++++ Records for processing ++++

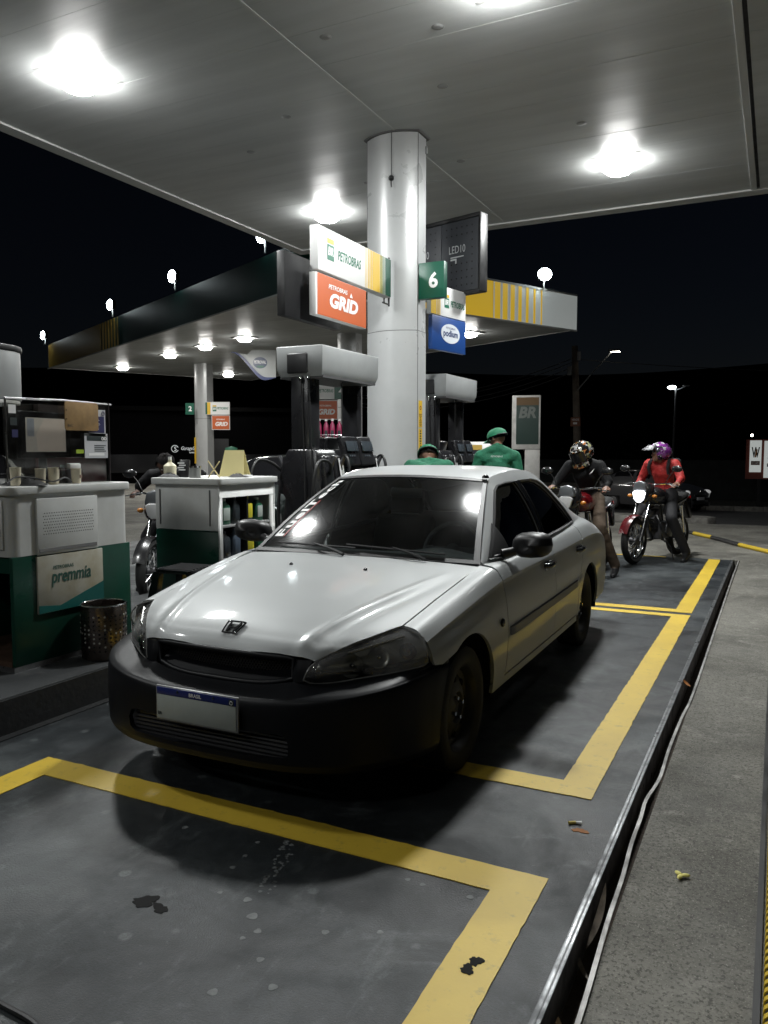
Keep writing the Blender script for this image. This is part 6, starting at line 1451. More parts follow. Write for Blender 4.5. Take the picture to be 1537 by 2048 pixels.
# ================================================================== PEOPLE: one skin from voxel-merged tapered limbs
def skin_from(segs, mats, name, parent, vox=.011, extra=None):
    """segs: (p0, p1, r0, r1, material, flat) ; returns one continuous mesh"""
    b = MB(); prim = []
    for p0, p1, r0, r1, mi, fl in segs:
        p0, p1 = Vector(p0), Vector(p1); n0 = len(b.v); d = p1 - p0; L = d.length; ax_ = d.normalized() if L > 1e-6 else Vector((0, 0, 1)); rot = ax_.to_track_quat('Z', 'Y').to_matrix()
        if fl is not None:                      # elliptical section: (side vector, factor across the other axis)
            sv = Vector(fl[0]); sv = (sv - ax_ * sv.dot(ax_)).normalized(); tv = ax_.cross(sv); rot = Matrix((sv, tv, ax_)).transposed()
        fy = fl[1] if fl is not None else 1.0; prof = []
        for k in range(7): a = -PI / 2 + PI / 2 * k / 6; prof.append((r0 * math.cos(a), r0 * math.sin(a) * .8))
        for k in range(7): a = PI / 2 * k / 6; prof.append((r1 * math.cos(a), L + r1 * math.sin(a) * .8))
        G = [[p0 + rot @ Vector((max(r, 1e-4) * math.cos(2 * PI * k / 14), max(r, 1e-4) * fy * math.sin(2 * PI * k / 14), h)) for k in range(15)] for r, h in prof]
        b.grid(G, flip=True); prim.append((p0, p1, r0, r1, mi, fy))
    me = bpy.data.meshes.new(name); me.from_pydata(b.v, [], b.f); bm = bmesh.new(); bm.from_mesh(me); bmesh.ops.remove_doubles(bm, verts=bm.verts, dist=1e-4); bmesh.ops.recalc_face_normals(bm, faces=bm.faces); bm.to_mesh(me); bm.free()
    o = bpy.data.objects.new('tmp', me); COL.objects.link(o)
    m = o.modifiers.new('r', 'REMESH'); m.mode = 'VOXEL'; m.voxel_size = vox; s = o.modifiers.new('s', 'SMOOTH'); s.factor = .5; s.iterations = 5
    dg = bpy.context.evaluated_depsgraph_get(); dg.update(); me2 = bpy.data.meshes.new_from_object(o.evaluated_get(dg)); bpy.data.objects.remove(o)
    me2.name = name; me2.materials.clear()
    for q in mats: me2.materials.append(q)
    n_ = len(me2.polygons); Cn = np.empty(n_ * 3); me2.polygons.foreach_get('center', Cn); Cn = Cn.reshape(-1, 3); best = np.full(n_, 1e9); idx = np.zeros(n_, int)
    for p0, p1, r0, r1, mi, fy in prim:
        a = np.array(p0); d = np.array(p1) - a; L2 = max(d @ d, 1e-9); t = np.clip(((Cn - a) @ d) / L2, 0, 1); q = np.linalg.norm(Cn - (a + t[:, None] * d), axis=1) - (r0 + (r1 - r0) * t) * (.5 + .5 * fy)
        k = q < best; best[k] = q[k]; idx[k] = mi
    me2.polygons.foreach_set('material_index', idx.tolist()); me2.polygons.foreach_set('use_smooth', [True] * n_); me2.update()
    return link(name, me2, parent)
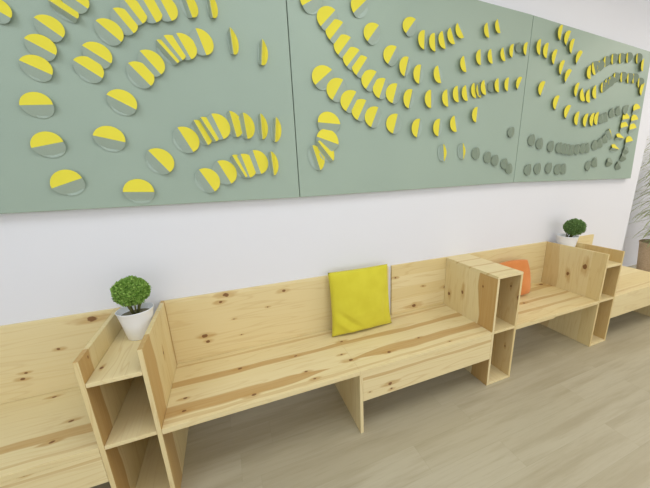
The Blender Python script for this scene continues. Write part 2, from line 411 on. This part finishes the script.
D2 = [(312,0,-30,'n'),(328.2,18,-48,'n'),(360.3,6,-45,'o'),(336.6,31,-53,'n'),(344.6,46,-54,'n'),(353.3,58.2,-52,'n'),(361.9,66.3,-58,'n'),(373.3,33.1,-55,'n'),
 (410.9,26.1,-55,'n'),(392.4,55.2,-63,'n'),(406.5,66.7,-77,'l'),(420,74.3,-84,'l'),(323.7,77.3,-42,'n'),(337.8,89.8,-62,'n'),(371.3,80.3,-58,'n'),(382.4,88.4,-72,'n'),
 (395,93.4,-76,'n'),(410.5,99,-78,'l'),(351.2,101.4,-62,'n'),(361.9,110.1,-66,'n'),(374.7,117.1,-70,'n'),(395.4,123.7,-76,'n'),(418.5,128.2,-80,'l'),
 (329.2,123.3,5,'n'),(327.8,140.6,20,'n'),(325.7,151.2,52,'m'),(316.5,157.9,72,'m'),(424.5,39.8,-88,'l'),(435.1,42.2,-92,'l'),(444.2,39.8,-100,'l'),(452.8,35.7,-106,'l'),
 (460.8,30.1,-114,'l'),(488.4,30.1,-97,'l'),(499.2,26.1,-101,'l'),(439.6,74.3,-100,'l'),(465.3,63.9,-99,'l'),(480.7,57.2,-91,'l'),(492,56.2,-96,'l'),(504.4,54.2,-99,'l'),
 (513.1,50.8,-84,'l'),(519.9,47.2,80,'f'),(526.9,48.8,-82,'l'),(431.1,99,-90,'l'),(447.8,98,-94,'l'),(458.2,94,-94,'l'),(466.9,93,-97,'l'),(475.3,90.4,-97,'h'),(480.3,90,-97,'h'),
 (485.3,87.4,-97,'l'),(492.4,86.3,85,'f'),(498.8,85.3,-92,'l'),(508.4,84.3,-85,'l'),(519.9,83.3,-68,'l'),(439.2,127.6,-84,'l'),(455.6,123.7,-98,'l'),(476.9,114.7,-84,'l'),
 (443.8,152.7,88,'m'),(463.3,151.2,88,'m'),(477.3,153.3,88,'f'),(489,157.3,90,'f'),(496.4,160.3,92,'f'),(505.8,163.7,88,'f'),(510.4,168.5,80,'f'),(512.4,132.2,-254,'f')]
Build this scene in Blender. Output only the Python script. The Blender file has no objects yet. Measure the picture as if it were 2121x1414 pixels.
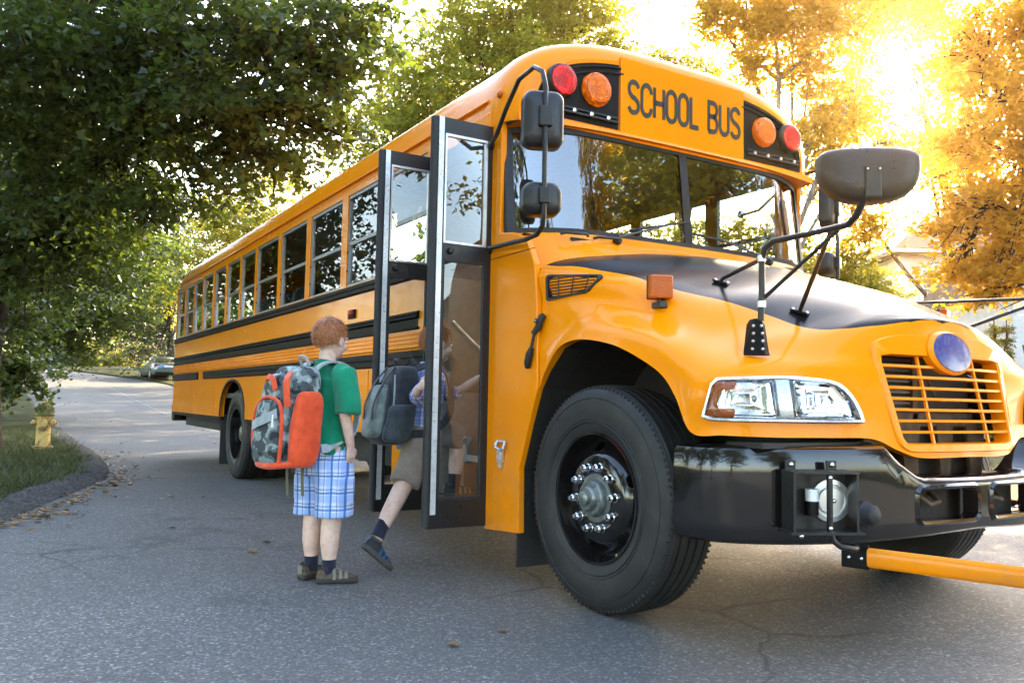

++++

• **Stated task**: List all lines in the material containing the string "this".

• **Reply to the task**:
Keep writing the Blender script for this image. This is part 6, starting at line 1451. More parts follow. Write for Blender 4.5. Take the picture to be 1537 by 2048 pixels.
The Blender Python script for this scene continues. Write part 2, from line 411 on. This part finishes the script.
Build this scene in Blender. Output only the Python script. The Blender file has no objects yet. Measure the picture as if it were 2121x1414 pixels.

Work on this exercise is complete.